The relationship between Union soldiers and southern African-Americans at Vicksburg was complex, Michael B. Ballard explains, and “certainly evolved, but with many nuances” (p. 69). Each initially viewed the other with bewilderment. Union soldiers, fighting primarily to save the Union, were not pleased with the Emancipation Proclamation, though many were appalled by the poor condition of southern blacks and the actions of slaveholders, who often classified their half-black children as slaves. Yet Union soldier “violent bigotry” (p. 81) predominated—military leaders even “re-enslaved blacks to harvest cotton” (p. 76)—and thus “emancipation did not mean freedom” (p. 86).

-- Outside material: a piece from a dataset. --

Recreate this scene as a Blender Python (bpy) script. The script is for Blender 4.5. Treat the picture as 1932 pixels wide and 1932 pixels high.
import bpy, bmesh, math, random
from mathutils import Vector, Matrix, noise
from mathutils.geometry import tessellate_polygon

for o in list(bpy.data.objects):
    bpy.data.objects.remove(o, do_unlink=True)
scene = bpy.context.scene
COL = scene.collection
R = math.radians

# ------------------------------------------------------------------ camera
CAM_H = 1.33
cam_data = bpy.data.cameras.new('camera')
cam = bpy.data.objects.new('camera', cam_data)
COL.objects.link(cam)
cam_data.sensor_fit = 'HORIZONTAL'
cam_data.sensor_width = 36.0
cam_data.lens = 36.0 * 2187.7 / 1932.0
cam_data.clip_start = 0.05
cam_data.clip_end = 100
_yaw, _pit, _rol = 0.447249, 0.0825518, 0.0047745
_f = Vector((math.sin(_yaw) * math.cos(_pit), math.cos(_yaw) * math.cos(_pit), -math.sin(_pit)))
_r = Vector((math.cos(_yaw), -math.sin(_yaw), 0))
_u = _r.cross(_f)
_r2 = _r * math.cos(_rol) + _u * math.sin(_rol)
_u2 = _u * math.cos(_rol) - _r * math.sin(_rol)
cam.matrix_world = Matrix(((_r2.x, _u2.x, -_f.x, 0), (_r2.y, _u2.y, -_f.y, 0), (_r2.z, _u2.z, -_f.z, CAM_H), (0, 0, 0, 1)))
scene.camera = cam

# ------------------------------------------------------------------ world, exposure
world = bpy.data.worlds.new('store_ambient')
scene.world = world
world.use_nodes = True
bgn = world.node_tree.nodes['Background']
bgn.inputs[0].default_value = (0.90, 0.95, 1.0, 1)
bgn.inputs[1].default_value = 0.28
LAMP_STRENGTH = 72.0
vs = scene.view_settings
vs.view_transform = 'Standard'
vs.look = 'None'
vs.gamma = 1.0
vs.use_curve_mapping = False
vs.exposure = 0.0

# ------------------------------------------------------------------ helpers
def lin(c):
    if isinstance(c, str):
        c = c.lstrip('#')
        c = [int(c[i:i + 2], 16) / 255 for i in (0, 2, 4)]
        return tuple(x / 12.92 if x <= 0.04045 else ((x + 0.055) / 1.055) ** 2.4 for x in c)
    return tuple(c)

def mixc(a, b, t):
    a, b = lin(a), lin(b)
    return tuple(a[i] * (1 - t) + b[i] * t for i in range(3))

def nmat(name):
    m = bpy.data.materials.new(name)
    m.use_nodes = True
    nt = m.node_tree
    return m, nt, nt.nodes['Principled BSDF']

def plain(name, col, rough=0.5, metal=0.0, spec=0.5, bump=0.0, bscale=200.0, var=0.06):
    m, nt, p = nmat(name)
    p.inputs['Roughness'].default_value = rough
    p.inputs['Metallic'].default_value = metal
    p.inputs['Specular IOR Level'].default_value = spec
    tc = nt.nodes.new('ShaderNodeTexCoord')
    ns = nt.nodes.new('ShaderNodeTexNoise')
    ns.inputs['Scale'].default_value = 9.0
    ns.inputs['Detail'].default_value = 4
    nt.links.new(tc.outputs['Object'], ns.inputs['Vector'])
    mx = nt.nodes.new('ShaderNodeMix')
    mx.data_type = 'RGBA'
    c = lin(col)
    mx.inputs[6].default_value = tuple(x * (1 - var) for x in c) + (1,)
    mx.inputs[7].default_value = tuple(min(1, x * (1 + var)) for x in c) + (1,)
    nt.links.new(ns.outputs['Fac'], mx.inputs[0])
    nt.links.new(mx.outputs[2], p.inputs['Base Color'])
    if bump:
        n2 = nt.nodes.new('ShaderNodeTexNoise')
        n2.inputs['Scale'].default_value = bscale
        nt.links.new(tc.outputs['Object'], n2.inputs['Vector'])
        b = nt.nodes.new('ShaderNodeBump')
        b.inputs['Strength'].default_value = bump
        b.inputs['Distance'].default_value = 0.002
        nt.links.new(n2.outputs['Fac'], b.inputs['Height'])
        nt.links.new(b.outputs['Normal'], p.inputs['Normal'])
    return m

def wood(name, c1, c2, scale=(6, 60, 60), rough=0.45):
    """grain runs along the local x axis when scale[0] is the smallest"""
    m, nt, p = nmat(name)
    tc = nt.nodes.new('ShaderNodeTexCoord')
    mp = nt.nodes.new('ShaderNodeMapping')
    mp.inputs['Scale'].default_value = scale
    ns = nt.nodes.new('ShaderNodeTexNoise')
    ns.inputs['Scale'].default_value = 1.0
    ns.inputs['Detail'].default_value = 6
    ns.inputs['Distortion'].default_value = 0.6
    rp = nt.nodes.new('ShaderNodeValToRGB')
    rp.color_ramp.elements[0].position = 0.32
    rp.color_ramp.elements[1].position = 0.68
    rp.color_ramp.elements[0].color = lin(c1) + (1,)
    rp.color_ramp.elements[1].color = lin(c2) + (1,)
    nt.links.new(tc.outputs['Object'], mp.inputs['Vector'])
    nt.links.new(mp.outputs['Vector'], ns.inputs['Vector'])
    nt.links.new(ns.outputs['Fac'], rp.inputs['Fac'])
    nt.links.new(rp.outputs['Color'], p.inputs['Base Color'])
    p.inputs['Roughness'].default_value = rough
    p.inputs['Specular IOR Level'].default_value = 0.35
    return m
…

Moving to the twentieth century, Horace Nash’s research on New Mexico’s black boxers around World War One, many of whom were veterans, shows the potential of athletics to soothe racial divisions. Competing in front of large interracial crowds, black athletic achievements became a source of pride to the minority community. Timothy B. Smith recounts the struggles of some of the 30,000 African-American World War One veterans who, as a result of the “bonus Army,” joined the CCC during the 1930s. He examines black life at Shiloh National Military Park at two segregated camps, where blacks worked (to the dismay of local residents) and endured “the racism that existed in … many New Deal agencies” (p. 122).
Revisionist historians Francis Butler Simkins and Robert Hilliard Woody’s challenge to the Dunning School is the subject of James Scott Humphreys’ research. South Carolina During Reconstruction, which won a major prize from the AHA in 1932, recounted the many progressive success of the post-war era, especially in education, black religious culture, and voting policies, but also emphasized the period’s corruption, inefficiencies, and what they saw as the decline in black health. Though the book “revealed hints of the Dunning school,” it was groundbreaking in its objectivity and in demonstrating how revolutionary Reconstruction was. In “Confronting Race in American History,” Edna Greene Medford concludes with an eloquent overview of African-American history and a thoughtful summary of the entries, works that “confirm the complexity of race as a central factor in our history” (p. 157).
This remarkably thoughtful book has much to teach a new generation of American historians of the Civil War, and would be a welcome addition to any course syllabus.